Chances are, you’ve heard the work of this harpist before, maybe without even realizing. She is the one that plays at the end of mewithoutYou’s latest album, Brother, Sister. Before that she helped out with Cool Hand Luke’s The Fires of Life. And of course there’s been a number of other collaborations, including Anathallo, Foxhole, Hundred Year Storm, and Bradley Hathaway, among others. So for someone who is coming to the foreground by adding the harp to other bands’ recordings, what does she sound like on her own? This was the question I found myself asking a few weeks ago as Winter Comes to Wake You found its way into my list of albums to review. And it was a question that I was eager to answer.

At a basic level, this record is exactly what you would expect a solo record from a harpist to sound like. On one hand, classical. On the other, indie. The two combine together for what could make some great soundtrack music for a movie, but it could also work just as well for a cozy night at home sitting by the fire and reading a book. On some songs, such as “Autumn People” and “White on Red,” Timbre adds her own chilling voice to the mix with lyrics and singing that add to the slightly-dark and haunting sound of the harp. Chanted background vocals give “We with Unveiled Faces” a more epic feel, while bells, piano, occasional drums, and a cello are added here and there throughout this release to give variety to an album that could otherwise blend together a little too easily. A smart move on her part.

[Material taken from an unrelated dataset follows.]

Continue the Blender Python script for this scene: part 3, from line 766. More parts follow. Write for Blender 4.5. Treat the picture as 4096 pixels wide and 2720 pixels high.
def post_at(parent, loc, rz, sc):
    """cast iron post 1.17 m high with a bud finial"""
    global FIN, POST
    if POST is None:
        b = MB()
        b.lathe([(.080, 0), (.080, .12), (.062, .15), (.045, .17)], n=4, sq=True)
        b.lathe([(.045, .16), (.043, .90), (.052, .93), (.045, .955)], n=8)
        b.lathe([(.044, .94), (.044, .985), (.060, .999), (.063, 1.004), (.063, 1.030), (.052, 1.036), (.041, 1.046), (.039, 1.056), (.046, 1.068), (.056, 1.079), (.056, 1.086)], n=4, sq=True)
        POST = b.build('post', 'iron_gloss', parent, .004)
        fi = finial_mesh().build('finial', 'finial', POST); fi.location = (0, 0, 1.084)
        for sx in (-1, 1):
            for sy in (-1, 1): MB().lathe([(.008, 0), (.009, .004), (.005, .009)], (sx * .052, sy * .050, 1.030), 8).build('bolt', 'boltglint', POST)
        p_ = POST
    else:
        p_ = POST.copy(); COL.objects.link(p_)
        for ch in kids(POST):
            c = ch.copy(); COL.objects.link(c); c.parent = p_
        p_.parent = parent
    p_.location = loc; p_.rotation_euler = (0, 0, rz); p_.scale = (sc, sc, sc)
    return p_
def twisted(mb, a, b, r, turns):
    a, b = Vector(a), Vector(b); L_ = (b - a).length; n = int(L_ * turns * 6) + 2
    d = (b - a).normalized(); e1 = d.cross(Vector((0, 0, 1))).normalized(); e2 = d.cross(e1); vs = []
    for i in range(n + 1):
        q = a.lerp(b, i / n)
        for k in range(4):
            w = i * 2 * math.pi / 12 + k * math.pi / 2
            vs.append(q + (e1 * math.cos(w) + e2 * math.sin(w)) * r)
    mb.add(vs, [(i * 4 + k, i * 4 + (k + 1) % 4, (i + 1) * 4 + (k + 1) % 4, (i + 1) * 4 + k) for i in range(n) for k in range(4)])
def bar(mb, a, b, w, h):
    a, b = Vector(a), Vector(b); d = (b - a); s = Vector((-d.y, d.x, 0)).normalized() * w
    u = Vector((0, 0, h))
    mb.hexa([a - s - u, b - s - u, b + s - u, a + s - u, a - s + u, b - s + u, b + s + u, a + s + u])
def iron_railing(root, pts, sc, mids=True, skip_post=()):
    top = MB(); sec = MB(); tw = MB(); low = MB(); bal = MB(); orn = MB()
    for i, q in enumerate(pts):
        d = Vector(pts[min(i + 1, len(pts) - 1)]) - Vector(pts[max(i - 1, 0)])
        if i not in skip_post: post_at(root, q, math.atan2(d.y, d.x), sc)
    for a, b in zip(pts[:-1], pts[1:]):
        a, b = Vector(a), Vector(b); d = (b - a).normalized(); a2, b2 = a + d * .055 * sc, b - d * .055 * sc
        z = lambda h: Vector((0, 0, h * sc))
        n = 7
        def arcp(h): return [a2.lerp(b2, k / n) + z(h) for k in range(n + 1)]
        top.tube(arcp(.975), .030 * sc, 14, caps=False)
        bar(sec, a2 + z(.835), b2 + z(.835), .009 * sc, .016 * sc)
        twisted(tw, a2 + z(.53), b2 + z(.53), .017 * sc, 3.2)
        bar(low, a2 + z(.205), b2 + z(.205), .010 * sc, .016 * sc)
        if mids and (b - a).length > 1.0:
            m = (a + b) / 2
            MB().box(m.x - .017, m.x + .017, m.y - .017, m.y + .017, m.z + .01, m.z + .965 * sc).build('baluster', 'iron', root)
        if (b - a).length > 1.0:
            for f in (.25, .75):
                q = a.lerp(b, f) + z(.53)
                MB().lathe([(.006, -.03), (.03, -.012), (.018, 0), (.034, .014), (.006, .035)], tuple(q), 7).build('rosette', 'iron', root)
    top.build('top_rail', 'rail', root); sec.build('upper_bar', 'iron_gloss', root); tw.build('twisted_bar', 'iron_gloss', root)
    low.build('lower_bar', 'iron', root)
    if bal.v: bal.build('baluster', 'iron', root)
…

Sadly, there is probably only a very small niche market for stuff like this right now, but if Sigur Rós can make it big, so can Timbre. Dreamy, ethereal, and clearly artistic, her music will appeal to fans of the original. While it may be much mellower than most music discussed on this site, I have trouble calling it relaxing because of the darker nature behind the melodies and the sound of the harp. Either way, it’s great music for late nights and rainy days, and I imagine it would be great inspiration for painters. If you buy it now, you’re guaranteed to receive my seal of approval, although I would personally recommend ditching the earbuds or computer speakers and listening to it on larger home speakers to be able to really capture the experience.